I love reading books about drugs, which is the reason I bought the hardcover edition of Michael Pollan’s latest book. Pollan, as you might remember, had a mega-hit twenty years ago with The Botany of Desire, but it’s been difficult for him to match the success of that best-seller with subsequent books. I enjoyed The Omnivore’s Dilemma, but I didn’t like Food Rules. Pollan has always been interested in drugs, particularly in hallucinogenics, and this new book has a lengthy section on mescaline and the cactus containing it, peyote. The two other sections of the book are about opium, and–oddly enough–caffeine. I’m sure that most people with a passing interest in the subject will find this book fascinating, but for a person like me, well-read on the subject of drugs of all kinds, I had a problem: I wasn’t learning anything new. Pollan was just giving his opinions on the three drugs and his limited experiences with them, with the exception of caffeine, which he claims to have been addicted to.

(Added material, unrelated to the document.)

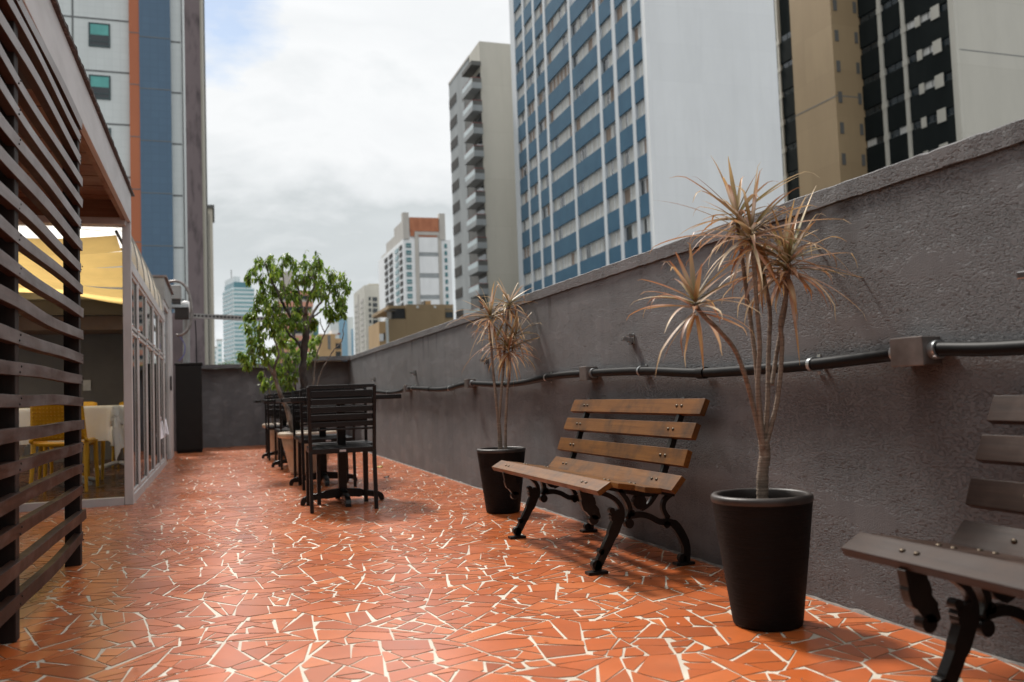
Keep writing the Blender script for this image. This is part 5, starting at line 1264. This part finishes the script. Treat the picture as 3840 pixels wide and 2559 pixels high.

His discussion of poppies and opium barely scratches the surface of that topic. If you really want to learn about that drug, you should read The Poppy: A Cultural History from Ancient Egypt to Flanders Fields to Afghanistan, by Nicholas J. Sanders and Opium: A History, by Martin Booth. Also, of historical interest. is Thomas DeQuincey’s Confessions of an English Opium-Eater (1821), which you can read for free, here.
Pollan’s section on mescaline is the most disappointing part of the book. The historical information on peyote and its legalization for use by members of the Native American Church is fine, but when Pollan starts discussing his own experiences with the drug (two: one with synthetic mescaline and another with tea made with the mescaline-containing San Pedro cactus) his narrative drifts into religion and trying to “figure out what it all means.” Forget it, Michael, this just doesn’t work. First, the best writing about mescaline was done by Aldous Huxley in The Doors of Perception (1954). Yes, the same writer who penned the science fiction classic Brave New World in 1932. Second, basing your discussion of psychedelic drug on two sessions, one alone with his wife, and another conducted by people who used the drug for religious purposes, is simply not enough. How do I know this? I was a young man in the 1960s and I experimented with opium, mescaline, LSD, cocaine, psilocybin, amphetamines. hashish, and cannabis–but not all of them at the same time! How many of these drugs do I still use? One–cannabis. My point is that I have much more experience with psychedelic drugs than Michael Pollan, and a huge part of the psychedelic experience is the setting. The people, the location, the music, the food, religious beliefs, the conversations–even the weather–play important roles in the “trip,” but you don’t understand what’s going on until you’ve taken many trips, and Pollan, to my knowledge, has not done that, and it shows in this book.
The section on caffeine is the best part of This is Your Mind on Plants. This is because caffeine is unlike any other drug mentioned in this review, and Pollan, who admitted being addicted, tells of his trials and tribulations of quitting coffee and tea and colas cold-turkey. Where most drugs unfocus us–get us high, numb, stoned out, tripping, or whatever you want to call it, caffeine does the opposite–it focuses the mind, and Pollan does a great job describing the effect of caffeine on our mind and body. I know that caffeine is a drug, and a psychoactive one, but it seems more like a tool or a necessity than a recreational drug like, say, alcohol or cannabis.
In conclusion, if you want to learn the basic of these three drugs, buy the book. If you already know the basics, don’t buy it.